The G20 has given support to a plan against tax avoidance put forward by the Organisation for Economic Co-operation and Development (OECD).
OECD published a 40 page report on how companies like Amazon, Google and Apple can be stopped from avoiding tax. Among the suggestions it put forward is to crack down on transfer pricing, which is where companies move their assets to tax havens in a bid to maximise revenue.
European council president Herman Van Rompuy and European Commission president Jose Manuel Barroso welcomed the OECD’s recommendations in a joint letter, stating: “This plan identifies actions needed for countries to prevent base erosion and profit shifting which is the right approach to curbing corporate tax avoidance worldwide.”
But will this really make a difference within the UK? Without strengthening the body responsible for tackling tax avoidance, HM Revenue and Customs, probably not.

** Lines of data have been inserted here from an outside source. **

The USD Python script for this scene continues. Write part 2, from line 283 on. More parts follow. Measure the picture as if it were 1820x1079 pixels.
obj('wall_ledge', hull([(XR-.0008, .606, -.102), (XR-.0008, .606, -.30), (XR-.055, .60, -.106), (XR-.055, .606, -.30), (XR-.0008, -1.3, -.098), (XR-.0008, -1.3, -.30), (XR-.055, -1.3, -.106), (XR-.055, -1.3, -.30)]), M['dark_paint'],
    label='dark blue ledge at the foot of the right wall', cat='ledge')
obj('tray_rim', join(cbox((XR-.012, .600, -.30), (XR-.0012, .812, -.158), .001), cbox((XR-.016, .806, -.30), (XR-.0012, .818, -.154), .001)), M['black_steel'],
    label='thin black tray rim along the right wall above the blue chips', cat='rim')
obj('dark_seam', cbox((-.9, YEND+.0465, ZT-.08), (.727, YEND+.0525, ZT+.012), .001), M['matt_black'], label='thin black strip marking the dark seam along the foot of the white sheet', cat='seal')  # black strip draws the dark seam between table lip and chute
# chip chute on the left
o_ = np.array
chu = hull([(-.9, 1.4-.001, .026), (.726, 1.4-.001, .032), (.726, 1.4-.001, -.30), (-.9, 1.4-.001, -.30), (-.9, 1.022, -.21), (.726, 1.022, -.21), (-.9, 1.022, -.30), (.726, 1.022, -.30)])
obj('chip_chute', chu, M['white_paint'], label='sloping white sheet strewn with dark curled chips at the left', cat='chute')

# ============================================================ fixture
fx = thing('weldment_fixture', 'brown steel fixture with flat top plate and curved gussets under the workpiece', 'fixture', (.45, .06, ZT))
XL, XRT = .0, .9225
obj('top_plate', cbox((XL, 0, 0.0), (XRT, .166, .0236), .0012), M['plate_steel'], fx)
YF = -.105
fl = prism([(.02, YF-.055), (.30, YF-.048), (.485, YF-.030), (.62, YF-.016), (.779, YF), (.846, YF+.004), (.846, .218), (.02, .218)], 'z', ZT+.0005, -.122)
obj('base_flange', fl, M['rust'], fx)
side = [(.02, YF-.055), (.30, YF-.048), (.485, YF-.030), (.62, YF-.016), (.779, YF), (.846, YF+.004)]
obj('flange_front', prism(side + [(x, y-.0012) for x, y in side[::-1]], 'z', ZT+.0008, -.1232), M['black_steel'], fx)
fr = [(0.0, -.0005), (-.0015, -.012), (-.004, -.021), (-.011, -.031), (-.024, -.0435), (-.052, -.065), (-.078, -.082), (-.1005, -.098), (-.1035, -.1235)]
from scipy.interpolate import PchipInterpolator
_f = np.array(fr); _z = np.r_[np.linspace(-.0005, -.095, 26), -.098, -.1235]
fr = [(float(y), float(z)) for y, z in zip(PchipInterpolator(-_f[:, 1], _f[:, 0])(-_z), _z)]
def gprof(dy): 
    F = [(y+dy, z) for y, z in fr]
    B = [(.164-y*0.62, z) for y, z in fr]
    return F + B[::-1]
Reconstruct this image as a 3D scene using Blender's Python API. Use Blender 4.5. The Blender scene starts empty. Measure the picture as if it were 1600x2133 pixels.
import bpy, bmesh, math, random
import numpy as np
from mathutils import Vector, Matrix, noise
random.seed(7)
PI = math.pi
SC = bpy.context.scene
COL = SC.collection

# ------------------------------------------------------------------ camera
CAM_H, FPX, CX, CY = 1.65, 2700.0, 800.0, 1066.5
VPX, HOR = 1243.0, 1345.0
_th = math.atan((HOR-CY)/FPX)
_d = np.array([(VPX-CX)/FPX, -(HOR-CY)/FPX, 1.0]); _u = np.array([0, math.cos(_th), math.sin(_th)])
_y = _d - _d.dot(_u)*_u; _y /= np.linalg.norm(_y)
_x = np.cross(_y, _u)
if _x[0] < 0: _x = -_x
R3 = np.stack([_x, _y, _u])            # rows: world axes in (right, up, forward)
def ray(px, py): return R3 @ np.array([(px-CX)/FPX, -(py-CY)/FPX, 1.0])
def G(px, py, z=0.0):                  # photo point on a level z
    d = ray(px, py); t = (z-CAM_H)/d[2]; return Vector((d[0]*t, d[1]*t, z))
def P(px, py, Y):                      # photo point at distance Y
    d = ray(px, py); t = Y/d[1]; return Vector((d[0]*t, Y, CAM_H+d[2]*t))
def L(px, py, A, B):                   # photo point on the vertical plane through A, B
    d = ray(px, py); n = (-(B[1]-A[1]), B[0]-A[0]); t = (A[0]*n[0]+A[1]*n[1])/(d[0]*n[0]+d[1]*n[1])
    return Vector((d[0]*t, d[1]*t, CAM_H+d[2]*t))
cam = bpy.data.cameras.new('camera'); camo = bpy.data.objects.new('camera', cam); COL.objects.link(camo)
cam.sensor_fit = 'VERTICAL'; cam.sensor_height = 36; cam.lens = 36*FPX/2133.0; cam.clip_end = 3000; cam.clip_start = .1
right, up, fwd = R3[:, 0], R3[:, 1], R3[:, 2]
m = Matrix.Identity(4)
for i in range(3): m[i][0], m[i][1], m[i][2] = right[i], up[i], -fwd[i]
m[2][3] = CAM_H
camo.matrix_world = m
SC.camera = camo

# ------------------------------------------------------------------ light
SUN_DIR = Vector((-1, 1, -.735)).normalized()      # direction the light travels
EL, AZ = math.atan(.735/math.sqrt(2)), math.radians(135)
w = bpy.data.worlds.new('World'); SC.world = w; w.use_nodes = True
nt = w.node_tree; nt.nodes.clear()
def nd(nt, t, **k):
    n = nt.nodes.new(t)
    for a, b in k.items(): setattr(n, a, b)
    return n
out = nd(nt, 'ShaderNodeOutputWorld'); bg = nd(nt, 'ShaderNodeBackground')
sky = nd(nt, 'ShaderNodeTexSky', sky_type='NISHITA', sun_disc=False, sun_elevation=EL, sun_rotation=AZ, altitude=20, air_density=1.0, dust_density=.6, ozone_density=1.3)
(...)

The House of Lords Select Committee on Economic Affairs has called for more funding to be issued to HMRC to help it tackle multinational companies, like Amazon and Google.
Earlier this year, MPs raised concerns that staff at HMRC who dealt with tax avoidance were vastly outnumbered by people in the big four accountancy firms KPMG, PwC, Deloitte and Ernst and Young. With multinational companies turning to these for advice, HMRC’s ability to tackle their tax avoidance came into question.
Indeed, the committee said that the OECD’s global tax reforms may not be able to stop multinational companies from avoiding tax.
It also pointed out how some UK businesses could be put at a competitive disadvantage to their global counterparts as they must face tough UK tax laws where the latter can avoid them.
In its report titled Tackling Corporate Tax Avoidance in a Global Economy: Is a New Approach Needed? the committee explained: “There is no level playing field between, say, a UK-based retailer which has to pay corporation tax in this country and a global rival selling here but paying corporation tax somewhere else at a lower rate.”